Chasing Inspiration

Tuesday, February 15, 2011

Blessings in Disguise

 I worked for a great education company from 2002 through 2008 when I was laid off due to restructuring. I learned a lot while I worked there, made a lot of friends and grew as both a person and a professional. At the time I was laid off I took the change philosophically and knew there would be additional opportunities for me ahead. To be honest, I had been trying to move out of my role as project manager into a role that was more training and coaching oriented so the lay off meant the world was my playground.

I landed a new job about three months after the lay-off (and about 3 weeks after my last severance payment). The end of my tenure at this great company was truly a blessing. I know others were impacted differently and didn't see the blessing this end could be. As I talk to people who were laid off at the same time I was, they all seem to be in better places. Blessings.

I just learned today that this same company is reducing it's workforce by 8% and that this 8% will come from support staff. This means people I worked with are going to be impacted. I haven't heard yet if any of my colleagues are going to be saying good-bye to their jobs but I'm sure some of the people I know will be leaving this company and not by choice.

It's always hard to have a job taken away. The most difficult thing for me was knowing that it could take a long time to find new work. That lack of security touched me in a deep place. I am a woman who values security. The exercise in losing my job taught me that security doesn't come from a steady paycheck. It comes from doing work you are passionate about and surrounding yourself with people who love and support you. It comes from planning for emergencies when the times are good so you have a cushion when the times aren't quite what you were hoping for. It comes from faith. I have faith in my family and faith in God. Other people have faith in other things. Faith gives us hope.

I'm really glad I was laid off back in November of 2008. I found a lot of blessings through what could have been a devastating event.  Those same blessings may have come to pass if I hadn't been laid off, who knows. All I know is that today I have a stronger sense of who I am and what I want to do when I grow up. I found I had more support than I ever dreamed. I learned I was stronger than I thought I was. And I lived out the lessen that when one door closes another opens.

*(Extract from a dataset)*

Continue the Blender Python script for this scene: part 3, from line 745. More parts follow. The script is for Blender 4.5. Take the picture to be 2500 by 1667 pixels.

I pray for my former colleagues who are living in uncertainty and perhaps will lose their jobs due to this work force reduction (what a civil way to describe a lay-off).  I hope the world offers them blessings they would not otherwise have without this life event. If I've learned only one thing in my life it is this - even in the darkest moments there is something good and right waiting just within grasp. All I have to do is reach out and grab it.

My gratitudes for today:
  1. I'm thankful for the people in my life who lift me up when I can't raise my own head far enough out of the mire to see the opportunities for myself.
  2. I'm thankful my husband and I took Financial Peace University before I was laid off because we had the forethought to build an emergency fund - something we continue to build to this day.
  3. I'm thankful I was able to reconnect with my creative side and that the story I've been working on off and on for years has finally bloomed in my mind. Now, to make the time to write it down...
  4. I'm thankful I have a great boss who takes the time to know me and my goals and is supportive and encouraging. 
  5. I'm thankful that I'm starting to see the gift in all of life's moments. I'm not there yet, but I can start to see those gifts more clearly than I could in the past.